Contemporary, Fiction

The Heir Affair by Heather Cocks & Jessica Morgan

Royal We #2

I’ve found myself reading quite a bit of fiction this summer which is rare for me! Nonfiction readers don’t fear, running the Nonfiction Book Club means that there will always be lots of nonfiction on my reading list! But I loved The Royal We so when I first found out a sequel was in the works last OCTOBER, I knew I had to get my hands on an early copy. After a great deal of drama with the publisher, it finally arrived about a month before publication. But despite it’s late arrival, I gobbled it up and I loved it.


Synopsis

From the publisher marketing:
After a scandalous secret turns their fairy-tale wedding into a nightmare, Rebecca “Bex” Porter and her husband Prince Nicholas are in self-imposed exile. The public is angry. The Queen is even angrier. And the press is salivating. Cutting themselves off from friends and family, and escaping the world’s judgmental eyes, feels like the best way to protect their fragile, all-consuming romance.

But when a crisis forces the new Duke and Duchess back to London, the Band-Aid they’d placed over their problems starts to peel at the edges. Now, as old family secrets and new ones threaten to derail her new royal life, Bex has to face the emotional wreckage she and Nick left behind: with the Queen, with the world, and with Nick’s brother Freddie, whose sins may not be so easily forgotten — nor forgiven.


Click on this graphic to explore the book page on LibraryThing!

Review

I knew almost immediately that I was going to love The Heir Affair – the whole thing opens with Bex and Nick hiding out (after the media storm surrounding their wedding) in the small Scottish town of Wigtown, staying at the B&B above Open Book. While this probably doesn’t inspire delighted squeals of joy from most, other than the fact that it sounds cool, Open Book is run as a companion to Book Shop, owned and operated by Shaun Bythell, author of Diary of a Bookseller and Confessions of a Bookseller, two memoirs that offer remarkable insight into my chosen profession. So as a bookseller, I got really excited about Bex and Nick’s chosen hide out in Scotland.

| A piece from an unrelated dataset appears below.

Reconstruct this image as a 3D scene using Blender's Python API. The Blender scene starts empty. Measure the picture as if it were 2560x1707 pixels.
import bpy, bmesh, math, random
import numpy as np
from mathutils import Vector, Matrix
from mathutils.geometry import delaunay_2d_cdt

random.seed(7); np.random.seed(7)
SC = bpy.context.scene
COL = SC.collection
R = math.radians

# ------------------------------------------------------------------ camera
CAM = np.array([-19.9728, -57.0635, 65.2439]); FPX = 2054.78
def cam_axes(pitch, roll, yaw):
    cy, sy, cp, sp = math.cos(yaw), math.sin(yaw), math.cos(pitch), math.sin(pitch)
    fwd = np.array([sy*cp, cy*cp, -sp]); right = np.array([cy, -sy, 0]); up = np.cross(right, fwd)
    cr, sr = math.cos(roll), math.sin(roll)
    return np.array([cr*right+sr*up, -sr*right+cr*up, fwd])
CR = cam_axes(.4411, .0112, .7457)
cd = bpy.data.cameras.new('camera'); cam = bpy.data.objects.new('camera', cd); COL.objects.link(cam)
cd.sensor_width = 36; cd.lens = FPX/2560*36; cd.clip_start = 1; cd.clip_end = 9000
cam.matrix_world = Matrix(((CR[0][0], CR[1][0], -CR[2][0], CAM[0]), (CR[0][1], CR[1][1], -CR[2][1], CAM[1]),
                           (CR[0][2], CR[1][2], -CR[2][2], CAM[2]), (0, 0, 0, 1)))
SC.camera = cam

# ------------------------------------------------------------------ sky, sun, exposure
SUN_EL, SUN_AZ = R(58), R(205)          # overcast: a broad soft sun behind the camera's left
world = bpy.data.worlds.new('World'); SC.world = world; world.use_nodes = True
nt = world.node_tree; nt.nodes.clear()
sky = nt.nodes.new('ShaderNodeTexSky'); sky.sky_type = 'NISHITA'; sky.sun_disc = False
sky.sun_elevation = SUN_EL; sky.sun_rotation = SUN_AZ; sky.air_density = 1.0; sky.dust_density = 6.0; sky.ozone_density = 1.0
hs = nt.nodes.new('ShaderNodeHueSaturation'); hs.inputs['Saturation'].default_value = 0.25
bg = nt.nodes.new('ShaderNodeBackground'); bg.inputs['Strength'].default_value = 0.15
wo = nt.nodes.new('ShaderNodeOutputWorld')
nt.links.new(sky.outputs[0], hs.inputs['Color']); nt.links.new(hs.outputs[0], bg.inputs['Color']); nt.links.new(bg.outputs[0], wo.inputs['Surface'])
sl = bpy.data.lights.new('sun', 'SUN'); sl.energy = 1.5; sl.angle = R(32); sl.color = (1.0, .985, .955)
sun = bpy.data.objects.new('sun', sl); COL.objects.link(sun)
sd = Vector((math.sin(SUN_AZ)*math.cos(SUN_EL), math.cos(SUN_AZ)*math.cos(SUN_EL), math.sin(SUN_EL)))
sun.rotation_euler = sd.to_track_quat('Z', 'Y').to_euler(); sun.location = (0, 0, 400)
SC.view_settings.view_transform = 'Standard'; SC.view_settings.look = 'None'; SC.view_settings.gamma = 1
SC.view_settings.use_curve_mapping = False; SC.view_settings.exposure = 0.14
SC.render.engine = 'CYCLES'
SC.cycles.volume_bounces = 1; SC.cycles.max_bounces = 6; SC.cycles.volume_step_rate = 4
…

But that was just the very beginning. With a gap of just more than five years (an eternity in publishing time) between the release of The Royal We and The Heir Affair, Heather and Jessica knew they’d have to give readers a bit of time to play catch up with Nick and Bex and they do a tremendous job easing readers back into their lives and rehashing the events of The Royal We. The bulk of The Heir Affair takes place in the two years immediately following The Royal We, and as both are set in “real time,” it’s kind of fun to be transported back to 2016 in the book, before the dumpster fire of 2020.

Eventually, as they must, Nick and Bex return to the firm (no Meghan & Harry cut and run here), and are reunited with friend and foe alike, from Nick’s brother Freddie and Bex’s twin sister Lacey, the brothers’ taciturn father, to the centenarian queen mum obsessed with Idris Elba, and all their friends (one of whom is obsessed with getting onto a GBBO inspired baking show), it is refreshing to be reunited with so many favorite characters.

After the expected roughish patch between Bex & Nick, and the two of them and the family, the book moves along at a decent clip through time until “the heir affair” takes center stage. With everything Bex and Nick have been through, there was no way this was going to be smooth sailing. But Heather & Jessica present their situation with so much kindness and empathy that I found myself bawling my eyes out at certain parts (I don’t want to spoil anything, but you’ll know pretty quickly which scenes I mean).

While The Royal We delved into the melodramatic soap opera type of story pretty quickly, The Heir Affair is not nearly as over dramatic until the last hundred pages or so where a secret is revealed about now deceased members of the royal family and has a potentially devastating effect on the future heirs. It gets a little trite, especially when, by this point, we really just want to see a happy ending, but Heather and Jessica handle their chosen curveball well. I walked away from The Heir Affair enjoying it more than The Royal We and I think it will become a favorite of anyone who chooses to pick it up as well.